In this presentation of rent as the whole surplus-product obtained in agriculture, Herr Dühring comes up against both English farmer’s profit and the division, based on English farming and recognised by all classical political economy, of that surplus-product into rent of land and farmer’s profit, and hence against the pure, precise conception of rent. What does Herr Dühring do? He pretends not to have the slightest inkling of the division of the surplus-product of agriculture into farmer’s profit and rent, and therefore of the whole rent theory of classical political economy; he pretends that the question of what farmer’s profit really is has never yet been raised “in this definite form” {157}, that at issue is a subject which has never yet been investigated and about which there is no knowledge but only illusion and uncertainty.

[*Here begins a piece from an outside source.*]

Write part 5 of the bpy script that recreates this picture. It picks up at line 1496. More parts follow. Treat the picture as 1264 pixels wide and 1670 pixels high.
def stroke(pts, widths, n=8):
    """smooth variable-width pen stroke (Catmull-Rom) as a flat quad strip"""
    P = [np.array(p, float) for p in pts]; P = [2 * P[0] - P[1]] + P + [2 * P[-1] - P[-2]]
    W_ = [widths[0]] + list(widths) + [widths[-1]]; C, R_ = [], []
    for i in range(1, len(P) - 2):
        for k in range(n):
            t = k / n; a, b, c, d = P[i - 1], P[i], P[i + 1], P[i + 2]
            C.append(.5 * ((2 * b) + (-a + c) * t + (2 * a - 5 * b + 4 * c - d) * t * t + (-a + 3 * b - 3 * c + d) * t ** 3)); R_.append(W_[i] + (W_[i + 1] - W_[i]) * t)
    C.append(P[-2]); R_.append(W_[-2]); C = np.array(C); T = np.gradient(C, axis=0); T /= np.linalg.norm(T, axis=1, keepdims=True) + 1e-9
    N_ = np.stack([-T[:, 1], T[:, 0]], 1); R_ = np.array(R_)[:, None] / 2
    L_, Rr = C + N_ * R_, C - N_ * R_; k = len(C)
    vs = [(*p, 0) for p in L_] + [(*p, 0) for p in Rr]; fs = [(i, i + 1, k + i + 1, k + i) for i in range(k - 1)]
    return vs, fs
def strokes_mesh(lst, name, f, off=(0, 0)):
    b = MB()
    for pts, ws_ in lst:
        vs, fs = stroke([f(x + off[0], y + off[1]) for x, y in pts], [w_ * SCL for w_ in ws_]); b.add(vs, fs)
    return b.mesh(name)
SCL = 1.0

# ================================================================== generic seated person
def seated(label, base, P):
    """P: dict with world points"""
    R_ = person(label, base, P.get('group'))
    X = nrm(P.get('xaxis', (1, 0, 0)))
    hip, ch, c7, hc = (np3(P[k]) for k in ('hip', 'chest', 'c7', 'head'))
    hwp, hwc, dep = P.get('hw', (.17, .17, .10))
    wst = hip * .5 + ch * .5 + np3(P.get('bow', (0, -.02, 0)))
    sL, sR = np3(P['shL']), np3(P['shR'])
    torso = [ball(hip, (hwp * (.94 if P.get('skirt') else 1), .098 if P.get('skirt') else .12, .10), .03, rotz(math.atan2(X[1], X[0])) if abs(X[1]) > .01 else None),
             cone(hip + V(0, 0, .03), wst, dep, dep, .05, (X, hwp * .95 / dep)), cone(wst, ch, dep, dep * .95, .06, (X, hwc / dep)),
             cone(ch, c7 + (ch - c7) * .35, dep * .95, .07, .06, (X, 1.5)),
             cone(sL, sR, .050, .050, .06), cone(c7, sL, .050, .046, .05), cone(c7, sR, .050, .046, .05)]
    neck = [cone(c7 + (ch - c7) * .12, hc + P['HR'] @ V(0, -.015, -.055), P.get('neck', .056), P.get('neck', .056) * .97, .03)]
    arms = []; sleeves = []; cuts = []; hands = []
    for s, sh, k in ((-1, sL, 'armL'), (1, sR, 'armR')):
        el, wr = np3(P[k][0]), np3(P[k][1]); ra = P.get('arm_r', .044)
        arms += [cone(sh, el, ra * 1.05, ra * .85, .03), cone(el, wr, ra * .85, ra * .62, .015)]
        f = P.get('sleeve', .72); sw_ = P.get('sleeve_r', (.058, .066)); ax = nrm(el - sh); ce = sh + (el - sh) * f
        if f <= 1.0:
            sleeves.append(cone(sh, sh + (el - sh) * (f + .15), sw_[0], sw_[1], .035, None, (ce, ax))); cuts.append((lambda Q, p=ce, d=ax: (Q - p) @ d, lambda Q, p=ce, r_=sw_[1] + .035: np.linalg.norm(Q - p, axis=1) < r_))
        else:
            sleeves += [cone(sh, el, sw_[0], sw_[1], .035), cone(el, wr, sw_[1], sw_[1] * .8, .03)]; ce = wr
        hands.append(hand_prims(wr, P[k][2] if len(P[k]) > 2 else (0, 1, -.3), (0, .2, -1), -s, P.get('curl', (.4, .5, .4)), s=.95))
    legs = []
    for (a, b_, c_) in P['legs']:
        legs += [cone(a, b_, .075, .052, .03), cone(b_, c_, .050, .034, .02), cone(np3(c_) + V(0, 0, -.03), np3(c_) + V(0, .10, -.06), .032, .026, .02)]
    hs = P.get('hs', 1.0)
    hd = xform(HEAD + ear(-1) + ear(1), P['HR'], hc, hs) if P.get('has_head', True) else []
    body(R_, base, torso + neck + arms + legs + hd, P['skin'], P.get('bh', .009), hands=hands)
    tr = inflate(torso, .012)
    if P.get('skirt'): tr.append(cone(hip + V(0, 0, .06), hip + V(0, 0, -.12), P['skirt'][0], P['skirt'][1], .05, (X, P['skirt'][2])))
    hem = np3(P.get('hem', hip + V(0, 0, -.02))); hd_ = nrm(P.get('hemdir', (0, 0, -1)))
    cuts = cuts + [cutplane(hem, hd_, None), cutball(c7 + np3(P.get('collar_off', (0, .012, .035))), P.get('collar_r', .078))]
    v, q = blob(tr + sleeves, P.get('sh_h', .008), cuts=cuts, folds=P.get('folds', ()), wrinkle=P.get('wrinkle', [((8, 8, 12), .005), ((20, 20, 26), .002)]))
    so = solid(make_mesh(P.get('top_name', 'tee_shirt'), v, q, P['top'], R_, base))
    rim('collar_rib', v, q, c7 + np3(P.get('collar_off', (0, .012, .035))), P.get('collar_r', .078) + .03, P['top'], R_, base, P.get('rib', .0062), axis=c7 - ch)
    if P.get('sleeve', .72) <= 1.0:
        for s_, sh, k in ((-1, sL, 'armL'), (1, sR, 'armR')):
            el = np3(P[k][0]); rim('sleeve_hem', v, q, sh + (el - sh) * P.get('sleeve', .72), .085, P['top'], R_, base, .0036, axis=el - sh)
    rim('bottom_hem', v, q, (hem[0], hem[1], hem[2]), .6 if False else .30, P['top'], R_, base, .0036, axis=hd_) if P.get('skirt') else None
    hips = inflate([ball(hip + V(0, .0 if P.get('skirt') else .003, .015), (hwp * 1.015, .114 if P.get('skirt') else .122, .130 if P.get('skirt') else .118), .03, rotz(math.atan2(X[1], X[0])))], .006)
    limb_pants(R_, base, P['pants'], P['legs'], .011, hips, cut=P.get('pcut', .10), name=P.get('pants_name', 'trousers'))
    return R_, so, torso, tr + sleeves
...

And he flees from fatal England—where, without the intervention of any theoretical school, the surplus-product of agriculture is so remorselessly divided into its elements: rent of land and profit on capital—to the country so beloved by him, where the Prussian law exercises dominion, where self-management is in full patriarchal bloom, where “the landlord understands by rent the income from his plots of land” and the Junkers’ views on rent still claim to be authoritative for science—where therefore Herr Dühring can still hope to slip through with his confused ideas of rent and profit and even to find credence for his latest discovery: that rent of land is paid not by the farmer to the landlord but by the landlord to the farmer.